Nous ne sommes pas un îlot de déficit dans un monde prospère. Les États-Unis ont des déficits publics situés entre 10 % et 13 % de leur PIB et l’épargne des ménages y est nulle, comme en Grande-Bretagne où l’épargne des entreprises est souvent négative.

Avec Jean de La Fontaine, je dirai : « Ils ne mourraient pas tous, mais tous étaient frappés » ! Un chômage dépassant les 10 %, une perte de recettes fiscales de 30 milliards d’euros, des droits de mutation en baisse de plus de 30 %... J’arrête là cette énumération. Ce paysage cataclysmique touche aujourd’hui tous les acteurs économiques, mais, demain, ces chiffres peuvent être inversés.

Soyons optimistes pour l’évolution de la crise. Imaginons que, en 2012, elle soit derrière nous et que les entreprises voient leurs carnets de commandes remplis, que l’immobilier soit relancé et que les droits de mutation suivent par conséquent, que les collectivités aillent mieux, que les Français consomment. Mais qu’en sera-t-il de l’État ? Comment fera-t-il face à une dette qui dépassera sans doute 80 % du PIB et à une charge induite augmentant en proportion ?

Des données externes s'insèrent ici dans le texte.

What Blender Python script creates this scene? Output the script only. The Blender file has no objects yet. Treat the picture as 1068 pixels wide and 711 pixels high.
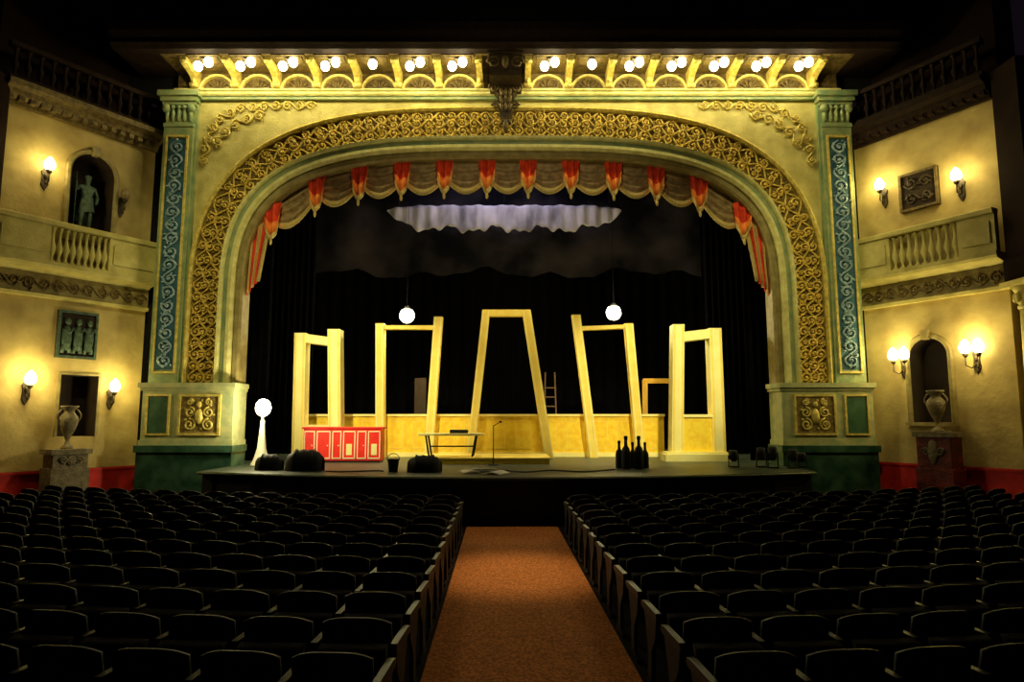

Le budget prépare l’avenir, mais pas uniquement à court terme. Le plan de relance s’inscrit dans le court, le moyen et le long terme. Monsieur le ministre, comment préparez-vous la sortie de crise ? Quand pouvons-nous escompter réintégrer les critères de Maastricht ? Y aura-t-il une action concertée des pays de la zone euro ? Y aura-t-il une initiative européenne ?

Toutes ces interrogations ont trait au moyen terme, mais on ne peut imaginer que les mesures prises aujourd’hui se résument à un sauve-qui-peut ; elles s’inscrivent dans le temps.

Suivons donc le conseil de Raymond Barre : « Un avenir, cela se façonne, un avenir cela se veut. » Demain se prépare aujourd’hui ! C’est en tout cas la certitude partagée par tous les membres du groupe du RDSE.